(August 2, 2017 at 7:27 am)Thumpalumpacus Wrote:(August 1, 2017 at 11:11 pm)SteveII Wrote: You are wrong. The Claim is that the events outlined in the gospels really happened--one in particular: that Jesus Christ, the son of God, came to earth to redeem humanity and provide a way for people to have a relationship with God. The gospels catalog the claim.
This is akin to arguing that taxation is a natural part of reality, and that Federal law only "catalogs" it. It's an idiotic argument. [1] Can you show me one other contemporaneous record aside from the Bible which asserts that JC was divine? [2] That's right, you cannot.

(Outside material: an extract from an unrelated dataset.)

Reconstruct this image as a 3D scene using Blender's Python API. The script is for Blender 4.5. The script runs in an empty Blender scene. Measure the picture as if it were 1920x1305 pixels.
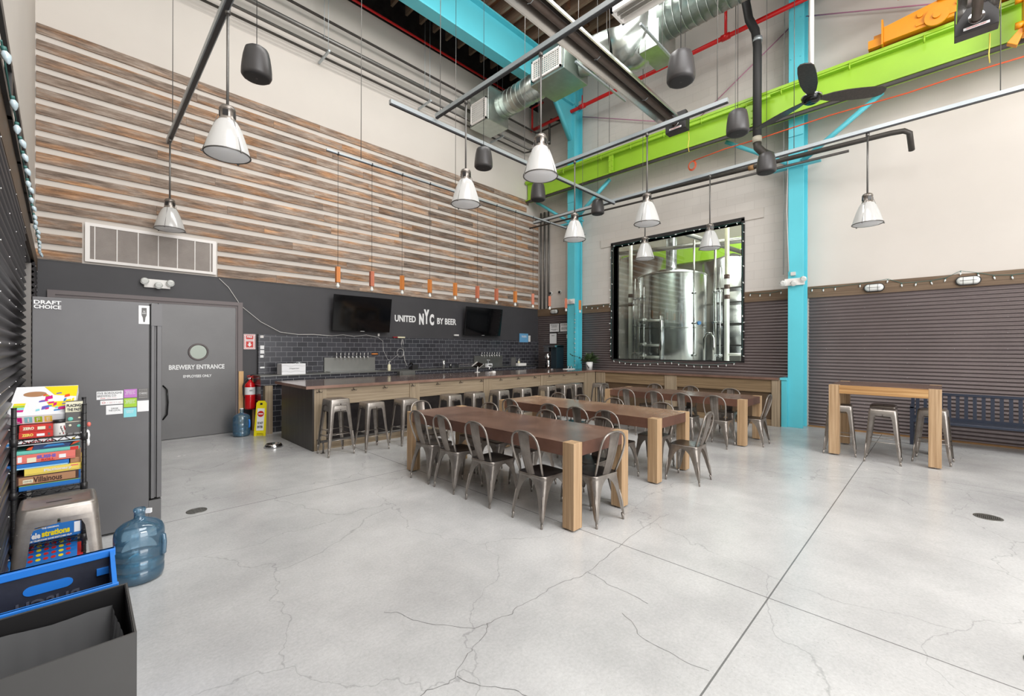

And that means that semantics aside, the Bible is the claim. And that means that pointing to it as evidence that the claims it "catalogs" is circular reasoning. [3]
I've already got every reason to think poorly of viewpoint -- you consider eyewitness testimony accurate when every first-year psychology student knows otherwise (and has been shown as much by a staged event arranged by the professor.) [4] The only thing this post does is convince me even more that you and your views merit little if any attention.
1. That isn't even close to being analogous. The tax code does not catalog events that happened--it establishes guidelines for classifying and taxing transactions.
2. Since the 'Bible' is a collection of 66 books written by 40 some authors over 1500 years, your reasoning goes flying out the window. You see, there is no justification you can use to treat the Bible or the NT as one thing. It wasn't and never will be one thing. Let me re-write your sentence so that it reflects the reality of the situation:
"Can you show me one other contemporaneous record aside from the Bible Matthew, Mark, Luke, John, Acts, Romans, 1 Corinthians, 2 Corinthians, Galatians, Ephesians, Philippians, Colossians, 1 Thessalonians, 2 Thessalonians, 1 Timothy, 2 Timothy, Titus, Philemon, Hebrews, James, 1 Peter, 2 Peter, 1 John, 2 John, 3 John, Jude, and Revelation which asserts that JC was divine?"
To which I would say that scholars believe there was also Q and possibly M and L. In addition, the Epistle of Barnabas and 1 Clement and more the 12 others that did not make the "canon cut" that were still written in the lifetime of witnesses (before 100AD).
3. This 'the Bible is the claim' stuff has got to stop. It makes anyone who brings it up sound stupid. To be circular reasoning, the details of the claim would have to be found only in one place and therefore inseparable from one document. We have plenty of independent documents plus the fact that the churches believed the claim prior to the gospels being written.
4. What else besides eyewitness testimony do we have for any series of historical events? Admit it, your problem isn't with eyewitness, its the content of the claim. And if that's the case, you are the one engaged in question begging/circular reasoning: the NT can't be true because miracles don't happen.